Un écho intéressant pour notre époque.
L’engouement de ces jeunes gens trouve un écho intéressant pour notre époque. Nos idéaux, nos principes, notre soif d’aventure, de changement, répond comme un écho troublant à l’enthousiasme que cette génération a pu nourrir. Ce livre est un document historique majeur. Mais il ne faut pas le placer comme une preuve, encore et toujours, de ce que l’utopie mène inconditionnellement à l’échec. Je me répète, je radote, mais l’irréalisé n’est pas l’irréalisable. Il faut le voir comme la marque précieuse d’une jeunesse à la fois douée de sensibilité et de raison politique. Je me sens plus enclin à un amour sensible qu’à raisonner sur des choses abstraites, disait à peu près en ces termes Michel Leiris. Est-il possible de conjuguer les deux ? Très certainement. Le débat qui suivit la présentation de cet ouvrage fut très instructif. Nous y avons parlé de l’évolution quasi-systématique (en Russie, mais aussi en Europe occidentale) des mouvements révolutionnaires en mouvements terroristes. De la difficulté à sensibiliser le peuple. Le prosélytisme révolutionnaire en est peut-être la cause. Je ne lance là qu’une simple idée. Mais je revois encore quelques amis me dire « la preuve par les faits, il ne s’agit pas de vouloir prouver aux autres, agis comme il te semble juste ». Alors la solution est peut-être là.

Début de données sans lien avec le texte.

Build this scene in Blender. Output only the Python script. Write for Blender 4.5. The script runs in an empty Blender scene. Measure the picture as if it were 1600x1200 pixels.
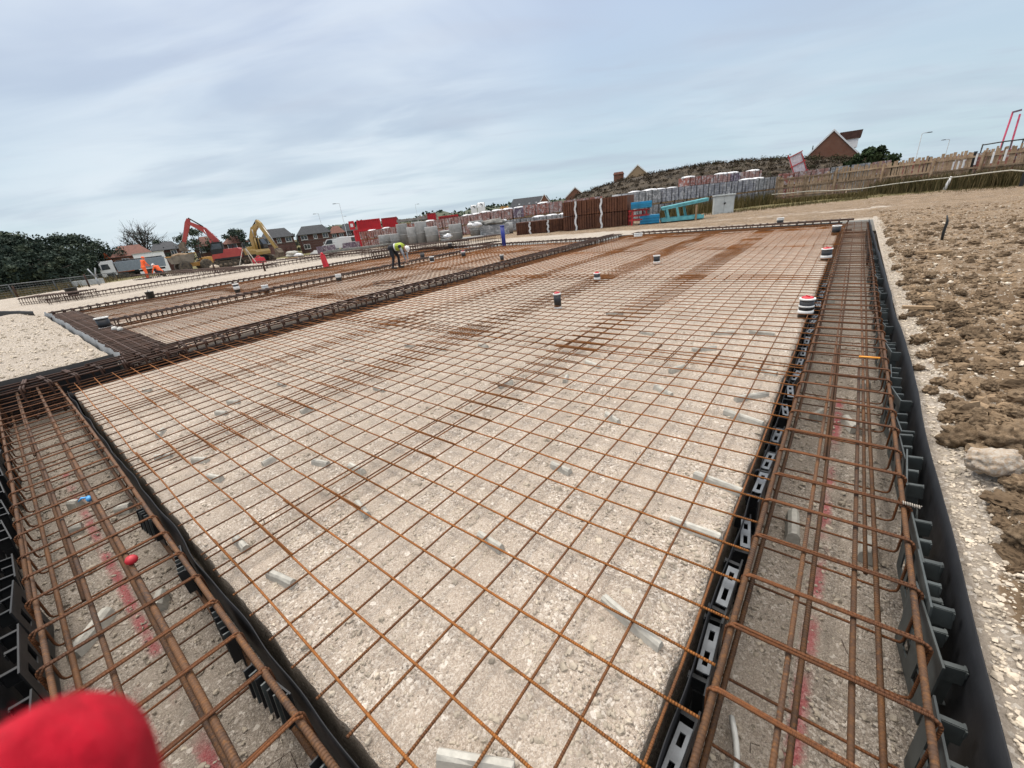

Les pratiques collectives fleurissent ici et là et répondent d’une certaine manière à cet idéal, sans pour autant croire qu’un jour tout le monde sera converti. Quoi qu’il en soit, ce récit est l’occasion de « toucher de près à l’histoire lumineuse, mais tragique, de ces révolutionnaires qui avaient voulu que le socialisme s’en remît aux usages ancestraux du peuple paysan, non l’inverse ».
Les tchaïkovtsy, esquisse d’une histoire (par l’un d’entre eux) 1869-1872, traduction du russe et présentation de Thibault Bâton, Pontcerq éditions, 2013.